> [Exercise brief]: Set down each line of the data below exactly as it stands, dropping the pictures.
** begin **
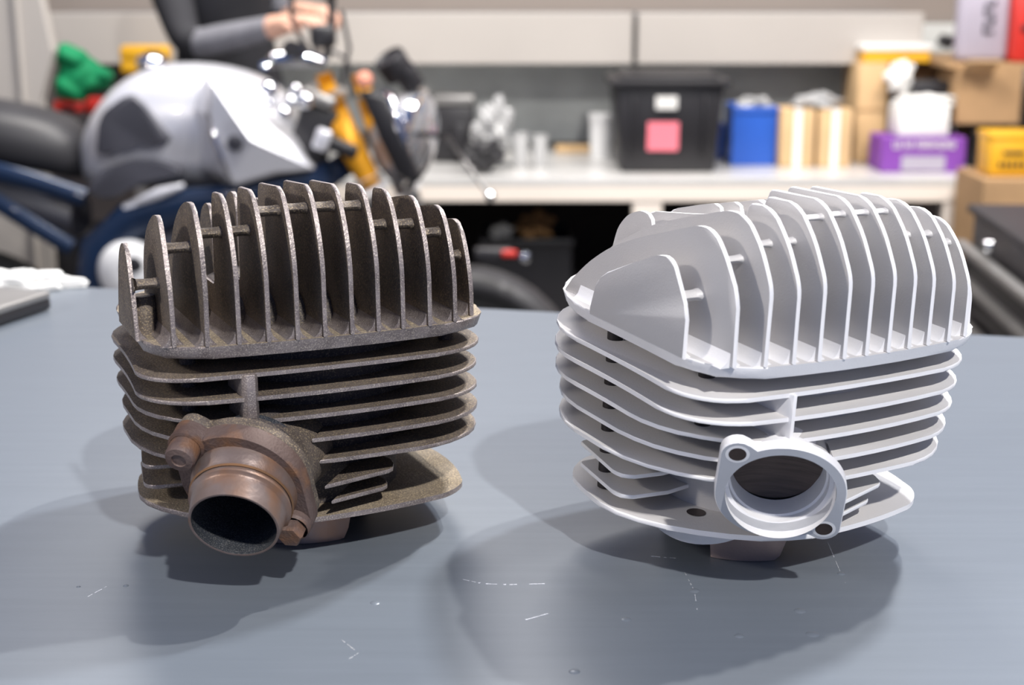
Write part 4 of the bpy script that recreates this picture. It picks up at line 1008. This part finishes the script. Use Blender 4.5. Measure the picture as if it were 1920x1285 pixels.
dg = bpy.context.evaluated_depsgraph_get(); nm_ = bpy.data.meshes.new_from_object(tmp.evaluated_get(dg)); bpy.data.objects.remove(tmp)
nm_.materials.clear()
body = link('body', nm_, [M['skin'], M['shirt'], M['sleeve'], M['trouser'], M['black_soft']], pers); body.name = 'body'
seg = [(J[a][0], J[b][0], a, b) for a, b in E]
def region(p):
    best = None
    for a, b, na, nb in seg:
        ab = b - a; t = max(0, min(1, (p - a).dot(ab) / max(ab.length_squared, 1e-9))); d = (p - a - ab * t).length - .5 * (J[na][1] + J[nb][1])
        if best is None or d < best[0]: best = (d, na, nb, t)
    _, na, nb, t = best
    if nb in ('neck', 'jaw', 'head', 'crown'): return 0 if p.z > 1.45 else 1
    if nb.startswith('palm') or nb[0] in 'kabct' and nb[1:2].isdigit(): return 0
    if nb.startswith('wr'): return 2 if t < .93 else 0
    if nb.startswith('el'): return 1
    if nb.startswith('toe') or (nb.startswith('ankle') and t > .95): return 4
    if nb.startswith(('knee', 'ankle', 'hip')): return 3
    return 1 if p.z > hipz + .02 else 3
for p in nm_.polygons: p.use_smooth = True; p.material_index = region(p.center)
hp = J['head'][0]
bm = bmesh.new(); bmesh.ops.create_icosphere(bm, subdivisions=3, radius=1)
for v in list(bm.verts):
    if v.co.z < .0 and v.co.y < .25 or v.co.z < -.6: bm.verts.remove(v)
for v in bm.verts: v.co = hp + V((v.co.x * .088, v.co.y * .105 + .012, v.co.z * .115 + .018))
bm_obj('hair', bm, M['hair'], pers, 60)
for s_ in (-1, 1):
    bm = bmesh.new(); lathe(bm, hp + V((s_ * .033, -.083, -.005)), (0, -1, 0), [(0, -.01), (.011, -.006), (.012, 0), (.008, .006), (0, .008)], 12); bm_obj('eye', bm, M['white'], pers, 60)
    bm = bmesh.new(); lathe(bm, hp + V((s_ * .088, .0, -.01)), (s_, -.3, 0), [(0, 0), (.016, .002), (.020, .008), (.010, .012), (0, .010)], 12); bm_obj('ear', bm, M['skin'], pers, 60)
bm = bmesh.new(); sweep(bm, [hp + V((0, -.082, .01)), hp + V((0, -.105, -.03)), hp + V((0, -.085, -.042))], [.008, .014, .009], 8); bm_obj('nose', bm, M['skin'], pers, 60)
bm = bmesh.new(); box(bm, hp + V((0, -.080, -.075)), (.045, .012, .010), bev=.004); bm_obj('mouth', bm, node_mat('lips', (.45, .18, .15), .5), pers, 60)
** end **
> [Exercise response]:
Write part 4 of the bpy script that recreates this picture. It picks up at line 1008. This part finishes the script. Use Blender 4.5. Measure the picture as if it were 1920x1285 pixels.
dg = bpy.context.evaluated_depsgraph_get(); nm_ = bpy.data.meshes.new_from_object(tmp.evaluated_get(dg)); bpy.data.objects.remove(tmp)
nm_.materials.clear()
body = link('body', nm_, [M['skin'], M['shirt'], M['sleeve'], M['trouser'], M['black_soft']], pers); body.name = 'body'
seg = [(J[a][0], J[b][0], a, b) for a, b in E]
def region(p):
    best = None
    for a, b, na, nb in seg:
        ab = b - a; t = max(0, min(1, (p - a).dot(ab) / max(ab.length_squared, 1e-9))); d = (p - a - ab * t).length - .5 * (J[na][1] + J[nb][1])
        if best is None or d < best[0]: best = (d, na, nb, t)
    _, na, nb, t = best
    if nb in ('neck', 'jaw', 'head', 'crown'): return 0 if p.z > 1.45 else 1
    if nb.startswith('palm') or nb[0] in 'kabct' and nb[1:2].isdigit(): return 0
    if nb.startswith('wr'): return 2 if t < .93 else 0
    if nb.startswith('el'): return 1
    if nb.startswith('toe') or (nb.startswith('ankle') and t > .95): return 4
    if nb.startswith(('knee', 'ankle', 'hip')): return 3
    return 1 if p.z > hipz + .02 else 3
for p in nm_.polygons: p.use_smooth = True; p.material_index = region(p.center)
hp = J['head'][0]
bm = bmesh.new(); bmesh.ops.create_icosphere(bm, subdivisions=3, radius=1)
for v in list(bm.verts):
    if v.co.z < .0 and v.co.y < .25 or v.co.z < -.6: bm.verts.remove(v)
for v in bm.verts: v.co = hp + V((v.co.x * .088, v.co.y * .105 + .012, v.co.z * .115 + .018))
bm_obj('hair', bm, M['hair'], pers, 60)
for s_ in (-1, 1):
    bm = bmesh.new(); lathe(bm, hp + V((s_ * .033, -.083, -.005)), (0, -1, 0), [(0, -.01), (.011, -.006), (.012, 0), (.008, .006), (0, .008)], 12); bm_obj('eye', bm, M['white'], pers, 60)
    bm = bmesh.new(); lathe(bm, hp + V((s_ * .088, .0, -.01)), (s_, -.3, 0), [(0, 0), (.016, .002), (.020, .008), (.010, .012), (0, .010)], 12); bm_obj('ear', bm, M['skin'], pers, 60)
bm = bmesh.new(); sweep(bm, [hp + V((0, -.082, .01)), hp + V((0, -.105, -.03)), hp + V((0, -.085, -.042))], [.008, .014, .009], 8); bm_obj('nose', bm, M['skin'], pers, 60)
bm = bmesh.new(); box(bm, hp + V((0, -.080, -.075)), (.045, .012, .010), bev=.004); bm_obj('mouth', bm, node_mat('lips', (.45, .18, .15), .5), pers, 60)